Sabtu, 10 Desember 2011

kopi november

cerita ini sudah lama sekali terjadi, tahun 87. ketika hujan november adalah saat yang ditunggu. saya di kampung yang letaknya jauh sekali, di tepi sawah dan kolam yang tak pernah kering.

buat saya, adzan ashar adalah pekik merdeka, lepas dari madrasah, menikmati hidup. kehidupan saat itu adalah air bening yang mengalir di sungai, dengan palung-palung dalam tempatku berenang tanpa takut tenggelam. tetapi november bukan saat yang tepat berenang di sungai, air derasnya bisa mengubah nasib jadi apa saja. beberapa anak desa tetangga, tubuhnya berakhir di pintu air, tentu saja tanpa nyawa.

november adalah saatnya berenang di kolam depan rumah, bersama gurame, bersama tawes, jikapun ada ancaman, bukan banjir bandang, hanya patil lele. cukup membuat semalaman panas dingin, tetapi tidak mengirim tubuhku ke pintu air.

hujan pertama membawa aroma tanah, wanginya membuat para penidur berjalan dalam tidurnya, keluar pintu dan berpesta di bawah hujan, di bawah petir yang bersahutan. nenek bilang, hujan pertama adalah air kehidupan yang membuat fir'aun tak pernah sakit. jika kita ingin sehat seperti fir'aun, bersenang-senanglah dengan basah di bawah hujan pertama, bersama wangi tanah dan katak yang bersahutan.

november adalah saat biji kopi di kebun kami selesai dijemur. selepas ashar, demikian kata nenek, adalah waktu terbaik menggorengnya di atas wajan membara. Bersama potongan-potongan kelapa, mewartakan harumnya pada seluruh penjuru kampung.
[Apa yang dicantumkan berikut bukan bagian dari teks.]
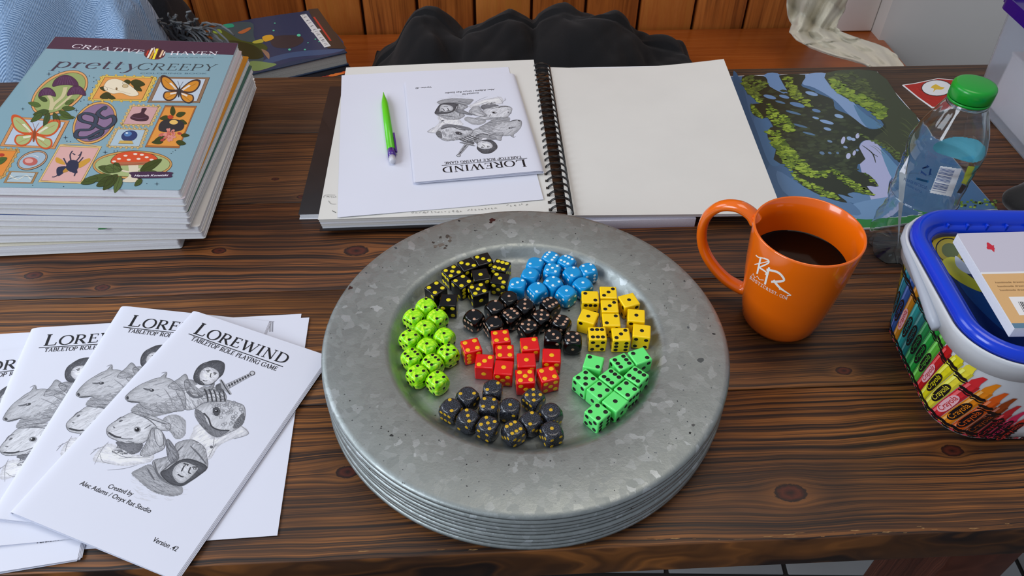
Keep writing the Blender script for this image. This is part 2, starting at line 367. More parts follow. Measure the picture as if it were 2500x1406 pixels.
# ================================================================== THE SETTING
TH = .0605
def frame(name, loc, kind='structure'):
    o = bpy.data.objects.new(name, None); COL.objects.link(o); o.location = loc; o.rotation_euler = (0, 0, TH); o['kind'] = kind; return o
def tloc(px, py, z=0., org=(0, .2635)):
    p = P(px, py, z); dx, dy = p.x-org[0], p.y-org[1]; c, s = math.cos(TH), math.sin(TH); return (dx*c+dy*s, -dx*s+dy*c)
ft = mat('floor_tile', '#9a9c9c', .45, var=.06, vs=8); fg = mat('tile_grout', '#2c2a28', .8)
fl = mesh_obj('floor', [(-1.6, -1.2, -.752), (1.9, -1.2, -.752), (1.9, 1.75, -.752), (-1.6, 1.75, -.752)], [(0, 1, 2, 3)], fg); tag(fl, kind='structure')
tile = None
for i in range(-1, 9):
    for j in range(0, 7):
        x = -.75+i*.205; y = .2+j*.205
        if tile is None: tile = box('floor_tile', 0, 0, 0, .197, .197, .004, ft, fl, .0015, 1); t = tile
        else: t = tile.copy(); COL.objects.link(t); t.parent = fl
        t.location = (x, y, -.7518)
pine = ['#9a5420', '#b4682c', '#c47a38', '#7e4218']
WY = 1.601
wall = frame('wall_back', (0, WY, 0)); 
box('backing_board', -1.5, .028, -.76, .80, .05, 1.0, mat('wall_backing', '#5a240a', .7), wall)
def wloc(px, py):
    d = ray(px, py); c, s = math.cos(TH), math.sin(TH); ny = -s*d[0]+c*d[1]; t = (WY*c - (-s*CP[0]+c*CP[1]))/ny
    q = CP+t*d; dx, dy = q[0], q[1]-WY; return (dx*c+dy*s, q[2])
gx = [wloc(x, 70)[0] for x in (480, 613, 752, 889, 1022, 1160, 1297, 1427, 1556, 1690, 1815)]
sp = (gx[-1]-gx[0])/10; gx = [gx[0]-sp*3, gx[0]-sp*2, gx[0]-sp]+gx+[gx[-1]+sp, gx[-1]+2*sp]
pk = []
for i in range(3): pk.append(wood('pine_plank_wood_%s' % 'abc'[i], [pine[0], pine[1], pine[2], ['#5e2c0e', '#6a3412', '#b8742f'][i]], [], .28, .38, seed=3.3*i, along=1.2, coat=.3))
for i in range(len(gx)-1):
    a, b = gx[i]+.0028, gx[i+1]-.0028
    # local: plank runs vertically: build along x then rotate so grain follows length
    bm = box_bm(-.76, a, 0, 1.0, b, .026, .005, 2)
    bmesh.ops.rotate(bm, verts=bm.verts, cent=(0, 0, 0), matrix=Matrix.Identity(3))
    o = bm_obj('plank', bm, pk[i % 3], wall); o.matrix_local = Matrix(((0, 1, 0, 0), (0, 0, -1, .028), (1, 0, 0, 0), (0, 0, 0, 1))).copy()
    # local x -> z, local y -> x, local z -> -y
    smooth_angle(o, 40)
# seat of the bench built along the wall
SZ = -.25
seatw = wood('bench_seat_wood', ['#8a400f', '#9c4c16', '#ac581c', '#b4642a'], [], .35, .3, seed=8, coat=.5)
bench = empty('bench', 'smooth orange-brown wooden bench seat along the plank wall', 'bench', (0, WY, 0), TH)
box('seat', -1.45, -.44, SZ-.03, .80, -.002, SZ, seatw, bench, .004)
box('front_panel', -1.45, -.40, -.747, .80, -.38, SZ-.031, seatw, bench)
gw = mat('grey_wall_paint', '#cfcdc9', .7, var=.03, vs=3, bump=.1, bs=60); wt = mat('white_trim_paint', '#f2f2ee', .5)
px0 = wloc(2118, 90)[0]
rw = frame('wall_right', (0, WY, 0)); box('wall_panel', px0-.012, -.07, -.76, 1.9, .03, 1.0, gw, rw)
tr = frame('trim_1', (0, WY, 0)); box('corner_board', px0-.105, -.03, -.249, px0-.013, .028, 1.0, wt, tr, .003); box('corner_bead', px0-.12, -.018, -.249, px0-.1055, .028, 1.0, mat('trim_shade', '#b9b8b4', .6), tr, .003)
lw = frame('wall_left', (-1.5, WY, 0)); box('wall_panel', -.06, -3.0, -.76, 0, .05, .3, gw, lw)
# ------------------------------------------------------------------ table
tk = [(870, 612, .0085), (82, 672, .006), (250, 702, .005), (1930, 1203, .0085), (2325, 1100, .006), (848, 1152, .006), (535, 612, .005), (1625, 735, .004), (672, 437, .003), (2060, 905, .005), (738, 480, .004), (1500, 1385, .005)]
tkl = [tloc(a, b)+(r,) for a, b, r in tk]
table = empty('table', 'dark-stained plank table with light grain lines and reddish knots', 'table', (0, .2635, 0), TH)
NP = 5; TD = .692; pwd = TD/NP
wc = [['#140a06', '#22130b', '#361f12', '#a8682e'], ['#150b07', '#26150c', '#3c2314', '#a86a30'], ['#120906', '#20110a', '#331b10', '#96592a'], ['#180e08', '#29180e', '#3e2616', '#8e5a2e'], ['#22150d', '#362215', '#4c301c', '#724c2c']]
for i in range(NP):
    y0, y1 = i*pwd+.0004, (i+1)*pwd-.0004
    kn = [k for k in tkl if y0-.02 < k[1] < y1+.02]
    o = box('plank', -1.25, y0, -.04, 1.15, y1, 0, wood('table_plank_wood_%s' % 'abcde'[i], wc[i], kn, 1., .5, seed=i*2.7, coat=.04), table, .0012, 2)
legm = wood('table_leg_wood', ['#3a1a0e', '#52281a', '#6e3826', '#8a4e38'], [], 1., .5, seed=4)
for x in (-1.05, .4585, .95):
    for y in (.085, .56):
        if x == .4585 and y > .1: continue
        box('leg', x, y, -.747, x+.075, y+.075, -.0405, legm, table, .003)
box('rail', -.95, .05, -.12, 1.02, .07, -.0405, legm, table, .002).location = (0, .12, 0)
# dents and pale scratches at the front edge
sc = Art(lambda u, v, o: (u, v, o+.00001)); rr = random.Random(5)
for k in range(90):
    x = rr.gauss(.3, .22); y = rr.gauss(.003, .0018)
    if y < .0012: continue
    w = rr.uniform(.001, .010); hh_ = rr.uniform(.0002, .0006); sc.poly([(x, y), (x+w*.2, y+hh_), (x+w*.45, y+hh_*.5), (x+w*.7, y+hh_*.9), (x+w, y+.0001), (x+w*.6, y-hh_*.6), (x+w*.3, y-hh_*.2)], rr.choice(['#8a6038', '#a07a4c', '#6e4826']), 1)
tag(sc.build('edge_wear', M_print, table), kind='stuff')

# ================================================================== CHARGER PLATES
PC = Vector((.0115, .426)); PT = .0532; WF = PT-.0115
galv = mat('galvanised_metal'); n = NT(galv); c = n.obj()
jit = n.new('ShaderNodeTexNoise'); jit.inputs['Scale'].default_value = 90; jit.inputs['Detail'].default_value = 3; n.set(jit.inputs['Vector'], c)
vv = n.new('ShaderNodeVectorMath', operation='MULTIPLY_ADD'); n.set(vv.inputs[0], jit.outputs['Color']); vv.inputs[1].default_value = (.011,)*3; n.set(vv.inputs[2], c)
vo = n.new('ShaderNodeTexVoronoi'); vo.inputs['Scale'].default_value = 165; n.set(vo.inputs['Vector'], vv.outputs[0]); sp_ = n.new('ShaderNodeSeparateColor'); n.set(sp_.inputs[0], vo.outputs['Color'])
big = n.noise(c, 14, 4, .6); fine = n.noise(c, 420, 4, .7)
cell = n.ramp(sp_.outputs[0], [(.0, (.30, .33, .32)), (.66, (.335, .365, .355)), (.88, (.375, .405, .40)), (.95, (.43, .465, .465)), (1., (.55, .59, .60))])
base = n.mix(n.ramp(big, [(.32, (0, 0, 0)), (.62, (1, 1, 1))]), (.30, .325, .315, 1), cell)
spk = n.noise(n.mapping(c, (1, 1, 1), (3, 1, 2)), 170, 3, .5); base = n.mix(n.ramp(spk, [(.23, (1, 1, 1)), (.27, (0, 0, 0))]), base, (.06, .055, .05, 1))
n.set(n.b.inputs['Base Color'], base); n.b.inputs['Metallic'].default_value = .82
n.set(n.b.inputs['Roughness'], n.math('ADD', .42, n.math('MULTIPLY', sp_.outputs[1], .12))); n.bump(n.math('ADD', fine, n.math('MULTIPLY', big, 3.)), .25, .0006)
prof = [(0, -.0115), (.098, -.0115), (.1025, -.0107), (.1060, -.0080), (.1095, -.0035), (.1125, -.0009), (.1155, 0), (.1600, 0), (.1632, -.0005), (.1648, -.0019), (.1650, -.0034), (.1641, -.0044), (.1630, -.0040), (.1633, -.0026), (.1622, -.0015), (.1598, -.0009), (.1153, -.0009), (.1118, -.0019), (.1088, -.0046), (.1053, -.0091), (.1020, -.0117), (.098, -.0124), (0, -.0124)]
ords = ['second', 'third', 'fourth', 'fifth', 'sixth', 'seventh', 'eighth', 'ninth']
NPL = 9; pitch = .0050; plate0 = None; rr = random.Random(3)
for k in range(NPL):
    z = PT-k*pitch
    if k == 0: p = plate0 = lathe('charger_plate', prof, galv, None, 160)
    else: p = plate0.copy(); COL.objects.link(p)
    dx, dy = (0, 0) if k == 0 else (rr.uniform(-.0009, .0009), rr.uniform(-.0012, .0002))
    p.location = (PC.x+dx, PC.y+dy, z); p.rotation_euler = (0, 0, 0 if k == 0 else rr.uniform(0, 6.28))
    lab = 'galvanised metal charger plate on top of the stack, holding all the dice' if k == 0 else ('lowest galvanised metal charger plate, resting on the table under the whole stack' if k == NPL-1 else 'galvanised metal charger plate, %s from the top of the stack, only its rim showing' % ords[k-1])
    tag(p, lab, 'plate', 'stacked galvanised charger plates')
# marks on the top plate
pm_ = Art(lambda u, v, o: (u, v, o)); rr = random.Random(9)
def ploc(px, py, z=PT): q = P(px, py, z); return (q.x-PC.x, q.y-PC.y)
def splat(px, py, r, col, n=9, asp=1.):
    cx, cy = ploc(px, py); k = (PT*0+CH-PT)/F*1.35
    pm_.poly(sm([(cx+math.cos(a)*r*k*rr.uniform(.5, 1.25), cy+math.sin(a)*r*k*asp*rr.uniform(.5, 1.25)) for a in [2*math.pi*i/n for i in range(n)]], 3), col, 1)
for px, py, r in [(1078, 598, 9), (1092, 577, 8), (1065, 600, 7), (1098, 588, 6), (1086, 606, 5), (1058, 592, 5), (1075, 580, 5), (1100, 580, 5), (1062, 604, 4), (1090, 600, 4)]: splat(px, py, r, rr.choice(['#4a423c', '#5a5048', '#3c3631', '#6a625a']))
for px, py, r in [(1070, 590, 3), (1083, 590, 3), (1094, 584, 2)]: splat(px, py, r, '#8d9290')
for px, py, r, cc in [(1204, 537, 9, '#3a1512'), (1198, 543, 5, '#2a0f0d'), (1121, 539, 4, '#2c2a2a'), (855, 702, 7, '#3a2420'), (966, 605, 5, '#474a4c'), (1712, 879, 9, '#4e5150'), (1160, 563, 3, '#333'), (1164, 562, 2, '#333'),
   (894, 666, 3, '#4a4d50'), (1541, 623, 3, '#555'), (1671, 686, 4, '#444'), (1533, 585, 3, '#666'), (1680, 799, 4, '#55585a'), (1743, 815, 4, '#333'), (1692, 1037, 4, '#50504e'), (1685, 1057, 3, '#222'), (956, 1063, 4, '#2b2b2b'), (948, 1053, 2, '#333'), (931, 1041, 2, '#333'), (930, 1045, 2, '#333'), (1212, 573, 2, '#222'), (1405, 570, 2, '#222'), (1457, 549, 2, '#333'), (1486, 553, 2, '#333'), (1139, 1133, 2, '#222'), (1242, 1135, 2, '#222'), (990, 1062, 2, '#333'), (1620, 693, 2, '#222'), (1588, 692, 2, '#333'), (1125, 515, 1, '#222'), (1240, 537, 2, '#555'), (1276, 590, 3, '#333'), (1050, 640, 2, '#444'), (1000, 620, 2, '#666')]:
    splat(px, py, r, cc if len(cc) > 4 else '#'+''.join(q*2 for q in cc[1:]))
for k in range(150):
    a = rr.uniform(0, 6.28); R0 = rr.uniform(.119, .16); px = (R0*math.cos(a), R0*math.sin(a)); r = rr.uniform(.0003, .0007); cc = rr.choice(['#4c4f50', '#606466', '#3c3c3c'])
    pm_.poly([(px[0]+math.cos(t)*r*rr.uniform(.6, 1.3), px[1]+math.sin(t)*r*rr.uniform(.6, 1.3)) for t in (0, 1.2, 2.5, 3.8, 5)], cc, 1)
tag(pm_.build('rust_spots', mat('x0') if False else M_print, plate0), kind='stuff')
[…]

Membuat setiap orang yang lewat tersedak, lalu seperti kena guna-guna berjalan mencari sumber harumnya. kopi kami, demikian kata nenek, harumnya bisa membuat elang yang terbang terjatuh seperti orang kasmaran, begitu hinggap di tanah, wajahnya penuh cinta, tidak menakutkan lagi anak ayam.

november adalah senja basah kuyup kami, menggigil usai berenang di kolam, lalu mencicipi kopi hangat buatan nenek, setetes demi setetes, dan merasakan surga yang nyata.

lalu senja beranjak dingin beku, dari mulut kami keluar uap hangat, menjadi kabut beraroma kopi, menghantar do'a dan mimpi-mimpi kami, terus membumbung tinggi.